**INSTRUCTIONS FOR THE TASK:** Every line of the listing must be reproduced as it stands. Leave the images behind.

**RECORDED INFORMATION:**
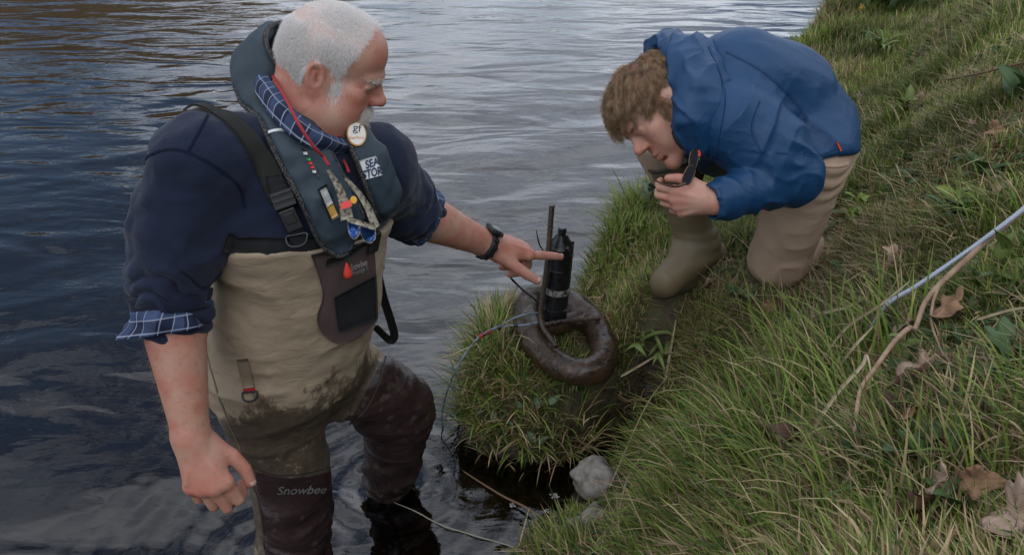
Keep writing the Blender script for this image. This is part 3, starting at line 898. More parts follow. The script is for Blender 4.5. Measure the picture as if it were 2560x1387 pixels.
def dark_man(v):
    q = (v - HO) @ HR / HS
    f = 0
    for y in (1, -1):
        for c in ((.1, .024 * y, -.0005), (.101, .033 * y, -.003), (.096, .043 * y, -.001)): f = f + .7 * np.exp(-((q - np.array(c)) ** 2).sum(1) / .0026 ** 2)
        f = f + .9 * np.exp(-((q - np.array((.111, .008 * y, -.035))) ** 2).sum(1) / .004 ** 2)
        f = f + .8 * np.exp(-((q - np.array((-.006, .079 * y, -.006))) ** 2).sum(1) / .006 ** 2)  # recess shade painted into the skin colour: ear hollow here, nostrils above
    f = f + .5 * np.exp(-(((q - np.array((.101, 0, -.0615))) / (.012, .024, .0016)) ** 2).sum(1))
    return np.clip(f, 0, 1)
allp = np.array(list(A.values()) + list(tipL) + list(tipR) + [HO])
mv, mq = polygonize(FB, allp.min(0) - .22, allp.max(0) + .26, .0027)
mv = laplace(mv, mq, 1, .4)
me = mesh_np('body', mv, mq); attr(me, 'flush', flush_man(mv)); attr(me, 'dark', dark_man(mv))
link('body', me, SKIN, man)

nailm = M('nail', (.44, .27, .205), .42, .45).m
def nail(tip, prev, zdir, r, L, name='nail', par=None):
    x = nrm(tip - prev); z = nrm(zdir - x * (zdir @ x)); y = np.cross(z, x)
    bm = bmesh.new(); bmesh.ops.create_uvsphere(bm, u_segments=12, v_segments=8, radius=1)
    v = np.array([q.co[:] for q in bm.verts]) * (L, r * .72, r * .34); f = [[q.index for q in e.verts] for e in bm.faces]; bm.free()
    link(name, mesh_any(name, tip + z * r * .74 + x * r * .10 + v @ np.stack([x, y, z], 0), f), nailm, par)
nail(tipL[0], tipL[0] - XL * .02 , ZL, .0088, .0065, par=man)
nail(thR[3], thR[2], nrm(ZR * .5 + CR * .7), .0105, .007, par=man)
nail(thL[3], thL[2], nrm(ZL * .55 - CF * .6 + CU * .1), .0112, .0075, par=man)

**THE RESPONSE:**
Keep writing the Blender script for this image. This is part 3, starting at line 898. More parts follow. The script is for Blender 4.5. Measure the picture as if it were 2560x1387 pixels.
def dark_man(v):
    q = (v - HO) @ HR / HS
    f = 0
    for y in (1, -1):
        for c in ((.1, .024 * y, -.0005), (.101, .033 * y, -.003), (.096, .043 * y, -.001)): f = f + .7 * np.exp(-((q - np.array(c)) ** 2).sum(1) / .0026 ** 2)
        f = f + .9 * np.exp(-((q - np.array((.111, .008 * y, -.035))) ** 2).sum(1) / .004 ** 2)
        f = f + .8 * np.exp(-((q - np.array((-.006, .079 * y, -.006))) ** 2).sum(1) / .006 ** 2)  # recess shade painted into the skin colour: ear hollow here, nostrils above
    f = f + .5 * np.exp(-(((q - np.array((.101, 0, -.0615))) / (.012, .024, .0016)) ** 2).sum(1))
    return np.clip(f, 0, 1)
allp = np.array(list(A.values()) + list(tipL) + list(tipR) + [HO])
mv, mq = polygonize(FB, allp.min(0) - .22, allp.max(0) + .26, .0027)
mv = laplace(mv, mq, 1, .4)
me = mesh_np('body', mv, mq); attr(me, 'flush', flush_man(mv)); attr(me, 'dark', dark_man(mv))
link('body', me, SKIN, man)

nailm = M('nail', (.44, .27, .205), .42, .45).m
def nail(tip, prev, zdir, r, L, name='nail', par=None):
    x = nrm(tip - prev); z = nrm(zdir - x * (zdir @ x)); y = np.cross(z, x)
    bm = bmesh.new(); bmesh.ops.create_uvsphere(bm, u_segments=12, v_segments=8, radius=1)
    v = np.array([q.co[:] for q in bm.verts]) * (L, r * .72, r * .34); f = [[q.index for q in e.verts] for e in bm.faces]; bm.free()
    link(name, mesh_any(name, tip + z * r * .74 + x * r * .10 + v @ np.stack([x, y, z], 0), f), nailm, par)
nail(tipL[0], tipL[0] - XL * .02 , ZL, .0088, .0065, par=man)
nail(thR[3], thR[2], nrm(ZR * .5 + CR * .7), .0105, .007, par=man)
nail(thL[3], thL[2], nrm(ZL * .55 - CF * .6 + CU * .1), .0112, .0075, par=man)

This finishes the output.